What Intergroup Dialogue Is

Intergroup dialogue is an educational initiative that brings together students from two or more social identity groups, usually in credit-bearing courses, to achieve the three goals of intergroup understanding, improved intergroup relationships, and increased commitment to collaborative action. Three educational components are involved in intergroup dialogue:

  • A curriculum that includes readings (historical, sociological, scientific, and narrative), didactic and experiential activities, writing assignments, and questions to stimulate reflection, critical analysis, and dialogue. Writing assignments allow for reflection and help students integrate their learning from the dialogue sessions, readings, and experiences inside and outside of class.
  • Structured interaction is developed through sustained engagement in weekly classes lasting 2 to 3 hours across a period of 10 to 14 weeks. Students develop explicit guidelines for interactive learning and engage in active learning in class through exercises that stimulate dialogue about course concepts and in out-of-class group-based projects.
  • Cofacilitators, one from each identity group, work together to guide students throughout the duration of the dialogues. Facilitators create an inclusive classroom climate and support effective communication among students by modeling collaboration across differences in their own interactions as dialogue facilitators.

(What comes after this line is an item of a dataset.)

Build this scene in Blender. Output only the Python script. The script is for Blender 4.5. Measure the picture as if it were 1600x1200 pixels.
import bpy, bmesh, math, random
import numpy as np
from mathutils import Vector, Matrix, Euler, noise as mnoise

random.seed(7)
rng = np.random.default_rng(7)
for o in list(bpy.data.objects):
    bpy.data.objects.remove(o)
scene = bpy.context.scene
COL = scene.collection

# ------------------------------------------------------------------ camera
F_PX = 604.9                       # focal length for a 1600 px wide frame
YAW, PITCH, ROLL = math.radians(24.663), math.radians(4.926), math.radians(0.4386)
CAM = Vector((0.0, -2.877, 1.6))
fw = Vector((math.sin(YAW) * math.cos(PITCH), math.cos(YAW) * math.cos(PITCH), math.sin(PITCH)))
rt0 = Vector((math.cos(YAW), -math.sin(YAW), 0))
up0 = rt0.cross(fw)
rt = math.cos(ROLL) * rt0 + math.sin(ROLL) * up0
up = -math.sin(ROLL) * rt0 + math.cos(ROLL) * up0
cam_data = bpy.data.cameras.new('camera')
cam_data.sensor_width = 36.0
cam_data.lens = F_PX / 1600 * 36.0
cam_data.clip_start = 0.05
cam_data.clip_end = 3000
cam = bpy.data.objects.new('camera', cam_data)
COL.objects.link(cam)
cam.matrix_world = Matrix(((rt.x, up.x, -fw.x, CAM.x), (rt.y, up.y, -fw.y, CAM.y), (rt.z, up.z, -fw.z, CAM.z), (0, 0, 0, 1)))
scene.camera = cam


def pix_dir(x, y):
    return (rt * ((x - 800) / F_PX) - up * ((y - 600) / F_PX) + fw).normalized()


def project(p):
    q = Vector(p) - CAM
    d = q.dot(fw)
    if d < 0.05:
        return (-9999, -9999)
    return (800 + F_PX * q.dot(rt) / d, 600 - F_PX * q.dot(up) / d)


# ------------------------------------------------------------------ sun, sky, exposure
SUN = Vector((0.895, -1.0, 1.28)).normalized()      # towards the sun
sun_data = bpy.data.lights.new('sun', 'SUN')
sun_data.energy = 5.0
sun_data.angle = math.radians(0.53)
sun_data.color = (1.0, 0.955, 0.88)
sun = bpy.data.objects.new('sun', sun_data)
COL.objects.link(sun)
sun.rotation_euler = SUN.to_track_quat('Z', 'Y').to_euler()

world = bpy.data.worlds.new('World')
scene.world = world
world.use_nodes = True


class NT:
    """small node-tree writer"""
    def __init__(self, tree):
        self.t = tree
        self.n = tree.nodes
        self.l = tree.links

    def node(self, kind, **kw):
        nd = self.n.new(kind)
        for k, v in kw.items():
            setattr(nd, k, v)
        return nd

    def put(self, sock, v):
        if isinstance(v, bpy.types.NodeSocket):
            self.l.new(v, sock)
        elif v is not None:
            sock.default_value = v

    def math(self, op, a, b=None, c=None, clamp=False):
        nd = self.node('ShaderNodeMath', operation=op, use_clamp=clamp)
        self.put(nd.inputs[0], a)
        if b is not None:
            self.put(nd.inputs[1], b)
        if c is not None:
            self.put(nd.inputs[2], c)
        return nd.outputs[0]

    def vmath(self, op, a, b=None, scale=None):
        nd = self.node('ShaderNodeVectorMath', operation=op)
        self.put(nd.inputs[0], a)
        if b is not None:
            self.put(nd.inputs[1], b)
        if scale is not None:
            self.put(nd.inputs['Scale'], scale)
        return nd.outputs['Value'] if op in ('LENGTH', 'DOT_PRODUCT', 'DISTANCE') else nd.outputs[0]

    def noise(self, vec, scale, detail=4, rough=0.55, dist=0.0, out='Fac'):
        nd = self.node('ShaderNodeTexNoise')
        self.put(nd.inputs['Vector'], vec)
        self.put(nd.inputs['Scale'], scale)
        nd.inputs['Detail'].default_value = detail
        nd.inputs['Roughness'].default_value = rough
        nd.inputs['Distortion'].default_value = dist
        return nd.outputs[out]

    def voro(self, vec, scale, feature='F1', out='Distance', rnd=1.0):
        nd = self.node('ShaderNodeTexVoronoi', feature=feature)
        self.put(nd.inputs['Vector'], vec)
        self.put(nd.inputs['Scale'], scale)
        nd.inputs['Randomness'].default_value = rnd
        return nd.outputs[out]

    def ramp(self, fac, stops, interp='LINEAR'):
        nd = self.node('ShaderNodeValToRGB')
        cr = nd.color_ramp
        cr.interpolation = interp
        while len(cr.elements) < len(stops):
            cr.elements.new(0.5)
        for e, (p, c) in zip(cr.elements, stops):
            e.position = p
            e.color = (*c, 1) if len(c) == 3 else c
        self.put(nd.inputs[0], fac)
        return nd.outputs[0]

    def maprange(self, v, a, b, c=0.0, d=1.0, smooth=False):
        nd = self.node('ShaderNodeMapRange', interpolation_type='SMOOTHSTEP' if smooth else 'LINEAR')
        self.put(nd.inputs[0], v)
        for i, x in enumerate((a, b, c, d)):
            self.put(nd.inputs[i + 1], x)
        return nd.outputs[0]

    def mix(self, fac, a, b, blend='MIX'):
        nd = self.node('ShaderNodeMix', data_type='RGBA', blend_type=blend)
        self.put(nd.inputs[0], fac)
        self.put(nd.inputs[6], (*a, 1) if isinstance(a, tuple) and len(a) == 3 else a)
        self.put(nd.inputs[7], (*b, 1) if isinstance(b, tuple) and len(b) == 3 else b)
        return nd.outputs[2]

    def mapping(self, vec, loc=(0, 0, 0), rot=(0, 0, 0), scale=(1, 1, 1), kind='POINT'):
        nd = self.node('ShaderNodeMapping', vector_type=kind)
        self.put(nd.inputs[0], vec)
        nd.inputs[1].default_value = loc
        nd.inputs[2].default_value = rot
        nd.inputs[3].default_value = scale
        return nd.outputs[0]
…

In intergroup dialogue, these three components foster active communicative engagement among participants. The communicative method depends on dialogue as contrasted to discussion and debate. Debate, discussion, and dialogue differ in their intentions and purposes for listening, sharing, and inquiry. Although these forms of communication can all take place across differences, their ultimate aims are distinct. In debate, each side is trying to win the argument; one may say that the goal is to achieve the truth. In discussion, people contribute diverse and multiple perspectives, but these perspectives are not necessarily joined or probed in depth. In dialogue, people continually probe, inquire, and elucidate interconnections among diverse viewpoints, as well as contextualize them in larger societal arrangements of power and privilege. Dialogue enables differences to become bridges for understanding rather than merely for winning points or raising issues for argument.